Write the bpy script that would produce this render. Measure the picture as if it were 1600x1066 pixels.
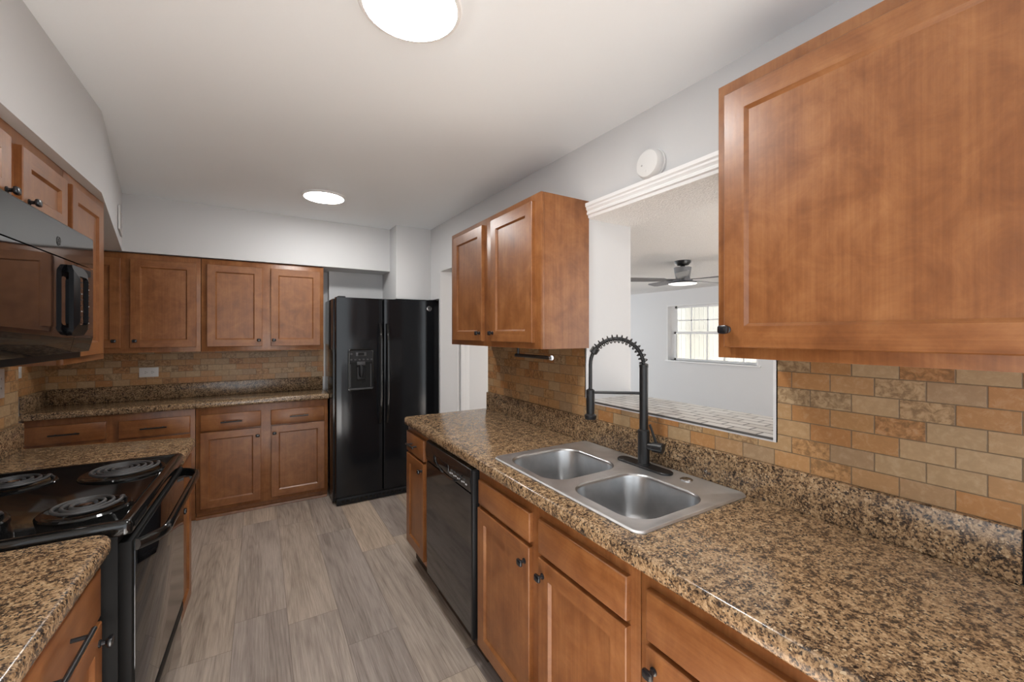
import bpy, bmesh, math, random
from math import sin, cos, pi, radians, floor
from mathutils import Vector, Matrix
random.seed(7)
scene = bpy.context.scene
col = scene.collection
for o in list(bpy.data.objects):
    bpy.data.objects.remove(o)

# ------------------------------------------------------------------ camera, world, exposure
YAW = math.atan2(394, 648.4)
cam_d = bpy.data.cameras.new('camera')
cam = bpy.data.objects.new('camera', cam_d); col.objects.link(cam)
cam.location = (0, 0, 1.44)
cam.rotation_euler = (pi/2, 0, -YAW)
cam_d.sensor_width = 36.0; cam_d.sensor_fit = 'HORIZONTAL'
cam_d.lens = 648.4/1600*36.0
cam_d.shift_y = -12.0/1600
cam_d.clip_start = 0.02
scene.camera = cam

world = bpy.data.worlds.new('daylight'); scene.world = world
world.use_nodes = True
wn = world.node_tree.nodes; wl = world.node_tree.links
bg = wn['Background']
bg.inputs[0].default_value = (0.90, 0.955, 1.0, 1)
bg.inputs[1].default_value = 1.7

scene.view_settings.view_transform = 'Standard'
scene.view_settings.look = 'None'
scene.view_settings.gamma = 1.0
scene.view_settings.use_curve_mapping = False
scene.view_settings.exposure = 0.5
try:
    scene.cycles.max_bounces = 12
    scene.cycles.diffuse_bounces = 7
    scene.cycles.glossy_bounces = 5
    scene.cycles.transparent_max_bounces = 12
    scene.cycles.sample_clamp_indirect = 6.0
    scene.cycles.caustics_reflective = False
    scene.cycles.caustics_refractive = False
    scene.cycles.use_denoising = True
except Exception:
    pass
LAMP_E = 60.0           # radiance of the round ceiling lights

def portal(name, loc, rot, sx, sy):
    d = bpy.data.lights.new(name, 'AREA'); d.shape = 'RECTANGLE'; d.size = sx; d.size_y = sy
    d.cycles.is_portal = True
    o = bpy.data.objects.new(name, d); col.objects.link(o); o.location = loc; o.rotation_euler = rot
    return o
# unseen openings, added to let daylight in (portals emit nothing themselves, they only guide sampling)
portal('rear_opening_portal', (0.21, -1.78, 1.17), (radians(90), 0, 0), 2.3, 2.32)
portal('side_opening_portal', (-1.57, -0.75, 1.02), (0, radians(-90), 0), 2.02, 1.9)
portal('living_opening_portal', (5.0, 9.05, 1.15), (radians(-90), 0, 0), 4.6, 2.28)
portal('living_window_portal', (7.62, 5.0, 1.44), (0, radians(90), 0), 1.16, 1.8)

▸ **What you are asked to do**
Up to and including the line containing "LAMP_E = 60.0", repeat every line from the start of the data, but none of the pictures.

▸ **Answer for this exercise**
Write the bpy script that would produce this render. Measure the picture as if it were 1600x1066 pixels.
import bpy, bmesh, math, random
from math import sin, cos, pi, radians, floor
from mathutils import Vector, Matrix
random.seed(7)
scene = bpy.context.scene
col = scene.collection
for o in list(bpy.data.objects):
    bpy.data.objects.remove(o)

# ------------------------------------------------------------------ camera, world, exposure
YAW = math.atan2(394, 648.4)
cam_d = bpy.data.cameras.new('camera')
cam = bpy.data.objects.new('camera', cam_d); col.objects.link(cam)
cam.location = (0, 0, 1.44)
cam.rotation_euler = (pi/2, 0, -YAW)
cam_d.sensor_width = 36.0; cam_d.sensor_fit = 'HORIZONTAL'
cam_d.lens = 648.4/1600*36.0
cam_d.shift_y = -12.0/1600
cam_d.clip_start = 0.02
scene.camera = cam

world = bpy.data.worlds.new('daylight'); scene.world = world
world.use_nodes = True
wn = world.node_tree.nodes; wl = world.node_tree.links
bg = wn['Background']
bg.inputs[0].default_value = (0.90, 0.955, 1.0, 1)
bg.inputs[1].default_value = 1.7

scene.view_settings.view_transform = 'Standard'
scene.view_settings.look = 'None'
scene.view_settings.gamma = 1.0
scene.view_settings.use_curve_mapping = False
scene.view_settings.exposure = 0.5
try:
    scene.cycles.max_bounces = 12
    scene.cycles.diffuse_bounces = 7
    scene.cycles.glossy_bounces = 5
    scene.cycles.transparent_max_bounces = 12
    scene.cycles.sample_clamp_indirect = 6.0
    scene.cycles.caustics_reflective = False
    scene.cycles.caustics_refractive = False
    scene.cycles.use_denoising = True
except Exception:
    pass
LAMP_E = 60.0           # radiance of the round ceiling lights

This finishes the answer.